About that pardon...

On Christmas Eve, President Bush revokes a pardon he'd issued just the day before, to a developer whose father had given $28,500 to the RNC in April.

Published December 25, 2008 4:54PM (EST)

President Bush un-pardoned Brooklyn developer Isaac Toussie on Wednesday, just a day after the White House had announced that the president had wiped away his conviction on fraud charges related to a Long Island mortgage scheme.

"Based on information that has subsequently come to light, the President has directed the Pardon Attorney not to execute and deliver a Grant of Clemency to Mr. Toussie," the White House said in a statement issued at 3:45 p.m., by which point most of the country was paying very little attention to any declarations coming out of 1600 Pennsylvania Avenue.

Evidently, Toussie's name had been included on a list of 19 pardons granted on Tuesday without the Justice Department reviewing his case. Usually, Justice officials won't even look at an application for a pardon until at least five years after the person applying finishes their sentence. Toussie was sentenced in 2002 to five months in prison, a $10,000 fine and three years of parole -- which means he didn't meet the Justice Department guidelines. But White House counsel Fred Fielding apparently reviewed Toussie's case and told Bush to approve the pardon, even though Justice hadn't weighed in.

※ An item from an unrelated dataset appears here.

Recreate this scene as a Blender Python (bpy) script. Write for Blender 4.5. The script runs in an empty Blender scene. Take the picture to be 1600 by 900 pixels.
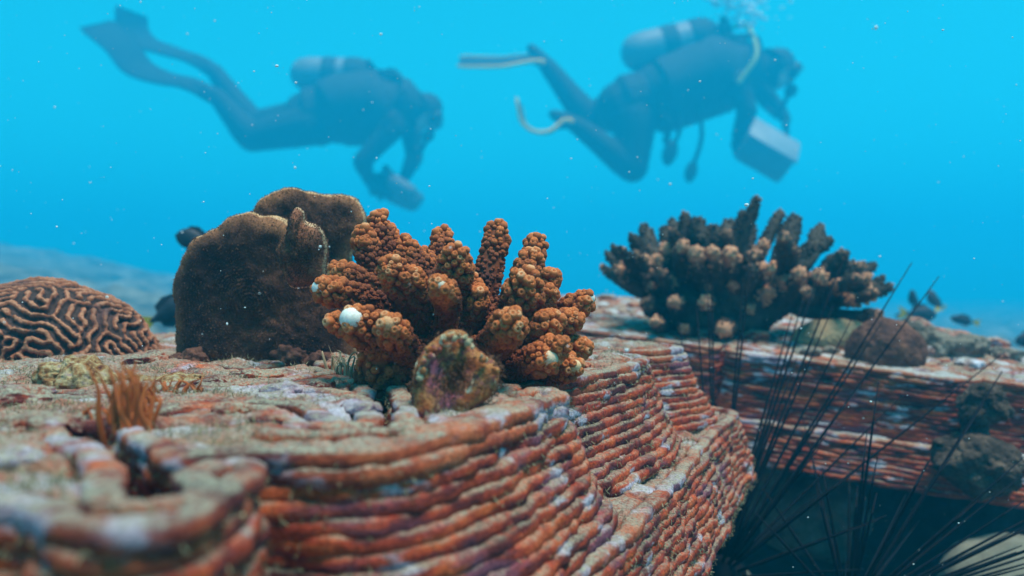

Toussie certainly doesn't sound like the kind of guy who necessarily deserved a lot of mercy. His conviction resulted from using fake documents to get federal mortgages and getting officials in Suffolk County, on Long Island, to overpay for land he sold them. He's also facing a lawsuit in federal court, alleging that he and his father ran a scam preying on first-time and low-income homebuyers, promising them nice homes in the suburbs and instead delivering "shoddily built homes in poor neighborhoods," according to the New York Times.

"The politically connected get what they want, and little people like us are just left to sink or swim," one victim, Maxine Wilson, told the New York Daily News. Not long after she bought a $146,000 house from Toussie, the toilets backed up, the basement flooded, the foundation cracked and the closet doors fell off. "Thanks to the president for the worst Christmas gift you could have ever given us."

One reason Toussie may have been able to slip through the usual process? His father, Robert Toussie, gave $28,500 to the Republican National Committee in April, apparently the first political contribution he'd ever made. (He later followed up with $2,300 contributions each to John McCain and Republican Sens. Norm Coleman and Gordon Smith.) Which makes the whole situation more than a little reminiscent of the pardon of Marc Rich by President Clinton just before he left the White House -- which some Republicans hope they can use against Barack Obama's nominee to be attorney general, Eric Holder, who signed off on that decision. Having a similar episode at the tail end of the Bush administration might make that maneuver a little more difficult to pull off.